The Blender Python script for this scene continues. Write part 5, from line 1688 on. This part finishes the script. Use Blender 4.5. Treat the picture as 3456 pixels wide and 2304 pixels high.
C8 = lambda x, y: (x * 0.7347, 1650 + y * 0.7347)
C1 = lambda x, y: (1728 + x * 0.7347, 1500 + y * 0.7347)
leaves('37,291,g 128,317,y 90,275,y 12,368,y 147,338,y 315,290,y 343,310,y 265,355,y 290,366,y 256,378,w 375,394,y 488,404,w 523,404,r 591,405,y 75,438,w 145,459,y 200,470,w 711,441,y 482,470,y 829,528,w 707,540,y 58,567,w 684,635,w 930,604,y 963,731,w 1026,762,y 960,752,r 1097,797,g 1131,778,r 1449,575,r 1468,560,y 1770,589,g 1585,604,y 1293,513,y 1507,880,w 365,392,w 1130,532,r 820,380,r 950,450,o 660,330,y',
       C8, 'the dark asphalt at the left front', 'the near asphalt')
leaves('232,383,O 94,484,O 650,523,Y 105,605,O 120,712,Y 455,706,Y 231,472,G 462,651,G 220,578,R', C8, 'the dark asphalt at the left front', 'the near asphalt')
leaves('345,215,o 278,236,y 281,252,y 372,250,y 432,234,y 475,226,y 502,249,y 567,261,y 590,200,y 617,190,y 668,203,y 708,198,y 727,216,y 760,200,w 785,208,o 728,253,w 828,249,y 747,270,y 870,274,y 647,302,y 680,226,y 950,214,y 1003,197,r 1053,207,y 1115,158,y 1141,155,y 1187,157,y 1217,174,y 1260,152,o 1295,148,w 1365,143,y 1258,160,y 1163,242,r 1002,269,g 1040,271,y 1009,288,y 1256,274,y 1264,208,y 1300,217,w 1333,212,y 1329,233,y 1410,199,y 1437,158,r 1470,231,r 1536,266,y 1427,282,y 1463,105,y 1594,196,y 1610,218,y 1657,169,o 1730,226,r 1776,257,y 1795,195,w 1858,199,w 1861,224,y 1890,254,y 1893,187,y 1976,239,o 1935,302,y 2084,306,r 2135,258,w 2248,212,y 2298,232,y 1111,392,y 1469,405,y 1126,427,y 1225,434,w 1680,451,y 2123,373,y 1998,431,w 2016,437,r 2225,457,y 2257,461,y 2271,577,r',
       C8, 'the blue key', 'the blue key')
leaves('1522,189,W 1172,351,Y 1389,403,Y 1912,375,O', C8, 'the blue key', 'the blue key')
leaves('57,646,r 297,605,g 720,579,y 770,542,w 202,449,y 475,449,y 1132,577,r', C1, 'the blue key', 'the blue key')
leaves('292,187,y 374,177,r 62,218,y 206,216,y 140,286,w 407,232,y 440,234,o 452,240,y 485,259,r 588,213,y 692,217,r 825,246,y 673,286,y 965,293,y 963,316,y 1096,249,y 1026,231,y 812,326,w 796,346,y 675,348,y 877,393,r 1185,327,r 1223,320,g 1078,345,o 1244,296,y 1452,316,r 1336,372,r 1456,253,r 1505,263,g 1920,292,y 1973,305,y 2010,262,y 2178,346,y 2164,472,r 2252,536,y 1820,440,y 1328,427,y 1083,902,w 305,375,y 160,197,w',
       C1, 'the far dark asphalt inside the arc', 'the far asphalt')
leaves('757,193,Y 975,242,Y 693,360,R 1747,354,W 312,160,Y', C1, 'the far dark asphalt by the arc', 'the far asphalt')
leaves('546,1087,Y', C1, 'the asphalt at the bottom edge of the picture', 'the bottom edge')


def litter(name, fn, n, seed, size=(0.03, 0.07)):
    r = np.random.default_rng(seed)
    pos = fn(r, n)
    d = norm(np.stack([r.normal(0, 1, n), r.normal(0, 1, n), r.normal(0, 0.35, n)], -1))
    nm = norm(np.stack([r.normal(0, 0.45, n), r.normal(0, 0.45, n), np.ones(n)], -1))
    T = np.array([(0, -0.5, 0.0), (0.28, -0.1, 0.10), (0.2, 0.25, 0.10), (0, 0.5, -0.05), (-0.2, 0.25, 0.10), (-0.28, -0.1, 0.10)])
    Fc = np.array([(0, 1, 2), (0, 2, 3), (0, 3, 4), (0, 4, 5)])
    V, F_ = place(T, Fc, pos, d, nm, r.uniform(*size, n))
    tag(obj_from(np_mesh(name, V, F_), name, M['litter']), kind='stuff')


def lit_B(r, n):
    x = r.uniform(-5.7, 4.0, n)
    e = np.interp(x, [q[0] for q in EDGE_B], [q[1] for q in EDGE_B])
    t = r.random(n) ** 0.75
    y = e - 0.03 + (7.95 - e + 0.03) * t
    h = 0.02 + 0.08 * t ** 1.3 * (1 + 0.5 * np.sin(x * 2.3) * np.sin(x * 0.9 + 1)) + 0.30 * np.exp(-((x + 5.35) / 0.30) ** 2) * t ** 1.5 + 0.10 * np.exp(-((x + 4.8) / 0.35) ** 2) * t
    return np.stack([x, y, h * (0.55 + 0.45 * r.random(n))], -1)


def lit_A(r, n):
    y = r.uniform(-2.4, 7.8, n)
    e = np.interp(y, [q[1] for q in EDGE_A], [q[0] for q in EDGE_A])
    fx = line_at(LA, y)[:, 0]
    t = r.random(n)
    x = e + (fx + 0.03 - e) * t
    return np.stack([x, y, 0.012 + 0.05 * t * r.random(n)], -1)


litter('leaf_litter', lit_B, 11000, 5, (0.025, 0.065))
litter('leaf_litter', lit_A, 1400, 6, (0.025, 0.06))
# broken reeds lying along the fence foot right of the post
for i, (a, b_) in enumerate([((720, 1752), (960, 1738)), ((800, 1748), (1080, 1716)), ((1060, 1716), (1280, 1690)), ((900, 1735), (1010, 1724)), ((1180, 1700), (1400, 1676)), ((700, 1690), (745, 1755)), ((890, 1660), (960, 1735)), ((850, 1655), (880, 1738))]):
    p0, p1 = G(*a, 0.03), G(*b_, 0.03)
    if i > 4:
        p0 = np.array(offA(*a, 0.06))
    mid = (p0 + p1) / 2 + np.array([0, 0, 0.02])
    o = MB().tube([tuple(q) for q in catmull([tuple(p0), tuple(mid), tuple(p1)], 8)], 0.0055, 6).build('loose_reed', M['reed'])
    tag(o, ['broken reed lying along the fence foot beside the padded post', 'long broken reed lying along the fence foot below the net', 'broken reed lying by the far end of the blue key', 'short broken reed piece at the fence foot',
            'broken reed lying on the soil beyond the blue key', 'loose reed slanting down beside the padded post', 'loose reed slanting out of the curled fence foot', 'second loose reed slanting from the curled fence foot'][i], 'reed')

# # # #

• _BRIEF_:
Select and copy every line of the listing with the word "picture".

• _TASK ANSWER_:
The Blender Python script for this scene continues. Write part 5, from line 1688 on. This part finishes the script. Use Blender 4.5. Treat the picture as 3456 pixels wide and 2304 pixels high.
leaves('546,1087,Y', C1, 'the asphalt at the bottom edge of the picture', 'the bottom edge')